Are Magic: The Gathering Proxies Legal? The Complete 2026 Guide
Proxies are everywhere in casual Magic play. Here's what's legal where, the different proxy quality tiers, and how the community handles proxies in 2026.
Scrytics · May 27, 2026 · Updated April 19, 2026
“Proxy” in Magic: The Gathering can mean five different things, and the legality depends entirely on which kind and where you play.
Here’s the full map.
Types of proxies
1. Sharpie-on-basic proxies. Written name on a basic land. Legal in virtually all casual play. Illegal in sanctioned tournaments.
2. Printed paper proxies. Full-colour print from a card database, slid into a sleeve behind a real card. Legal in most Commander pods. Illegal in sanctioned tournaments.
3. MPC / Printerstudio proxies. Professional print-on-demand services producing cardstock copies with matching weight and feel. Legal in some Commander pods, explicitly banned in others. Illegal in sanctioned tournaments.
4. “Premium” Chinese proxies. Counterfeit-quality duplicates designed to be visually indistinguishable from real cards. Grey-area legal in casual play when disclosed; illegal when passed off as real.
5. Playtest cards. Magic: The Gathering’s internal testing cards used by R&D. Never publicly distributed.
Where proxies are legal
Sanctioned tournaments (DCI events, Pro Tour, FNM, MTG events): no proxies ever. Only authentic printed cards are legal.
Non-sanctioned casual Commander: usually yes. The playgroup decides. About 70% of casual Commander pods allow some form of proxy.
Non-sanctioned Legacy / Vintage casual: often yes. High-value formats where proxies keep the format playable.
Cube / Draft: host-dependent. Most cube owners allow proxies in their cube if the owner wants them there.
EDH leagues with entry fees: typically no. Prize pools invalidate proxies.
Why proxies exist
Three legitimate reasons:
- Legacy/Vintage accessibility. Without proxies, a Vintage deck costs $30,000+. With proxies, it’s free.
- Testing decks before buying. Proxy a $500 Commander deck for a few weeks to see if you like the playstyle before committing.
- Owning cards that no longer print. Reserved List cards are effectively non-reproducible; proxies let you play Legacy without spending $10,000.
The ethics
The Magic community has converged on norms:
- Proxies for personal testing and casual play — fine.
- Proxies disclosed as proxies to a seller or trader — fine.
- Proxies passed off as real cards — fraud. Illegal everywhere.
If you proxy, be upfront. Don’t try to slip proxies into tournaments, don’t trade them to anyone who thinks they’re real.
Proxy quality tiers
Budget tier ($0.10 per proxy): Home printing on cardstock. Obvious from 3 feet away. Fine for personal testing.
Professional printing ($0.50–$2 per proxy): MPC, Printerstudio, DrivethroughCards. Same weight and feel as real cards. Fine for casual play.

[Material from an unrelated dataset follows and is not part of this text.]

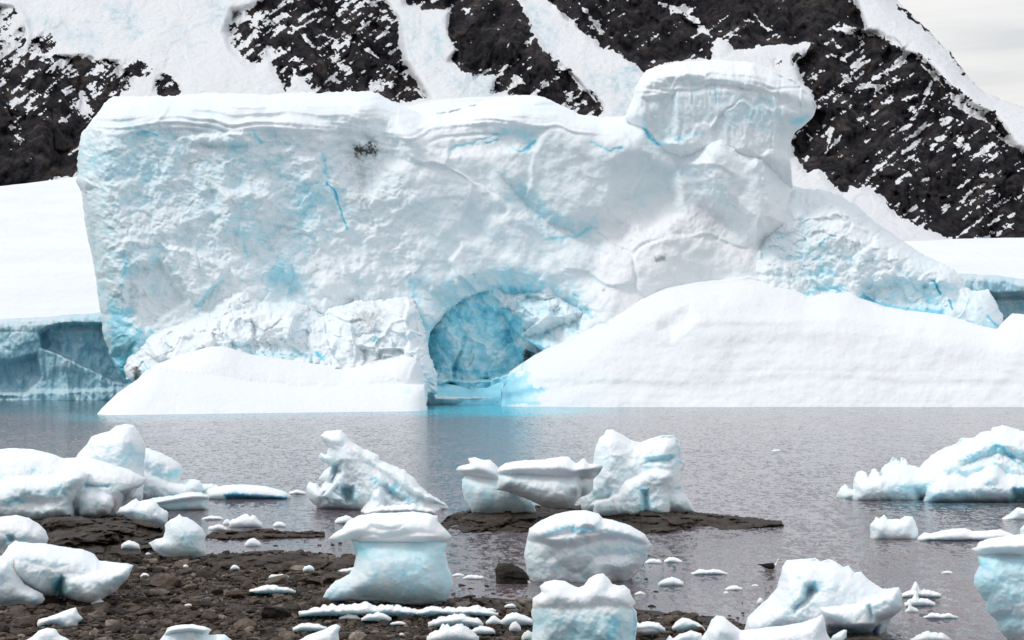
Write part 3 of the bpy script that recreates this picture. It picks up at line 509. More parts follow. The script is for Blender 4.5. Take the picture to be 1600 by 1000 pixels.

“Deck-ready” tier ($3–$8 per proxy): Thicker cardstock, more accurate colour matching, laminated foil layer. Usable in pods that explicitly allow proxies.
“Replica” tier ($10+ per proxy): Nearly indistinguishable from real cards. Rarely accepted by proxy-positive playgroups because they look too real. Grey area.
What playgroups typically allow
Poll results from r/EDH (informal):
- 100% proxy-friendly: 25% of groups
- Limited proxy (Reserved List + $50+ cards only): 45% of groups
- Proxy-free except basics: 30% of groups
Ask before showing up with a proxied deck. Some groups are militant about it, others don’t care at all.
How Scrytics handles proxies
Scrytics’ collection tracker (shipping) supports a “proxy” flag per card. Proxies count toward deck legality (for personal testing) but don’t count toward collection value. You can see at a glance which deck is proxy-heavy and which is real.
The short version
- Sanctioned play: no proxies.
- Casual Commander: usually yes, ask first.
- Passing proxies as real: fraud.
- Proxies for testing: always fine, ethically.
Magic’s accessibility improved meaningfully when the community embraced proxies. Legacy and Vintage would be dead formats without them.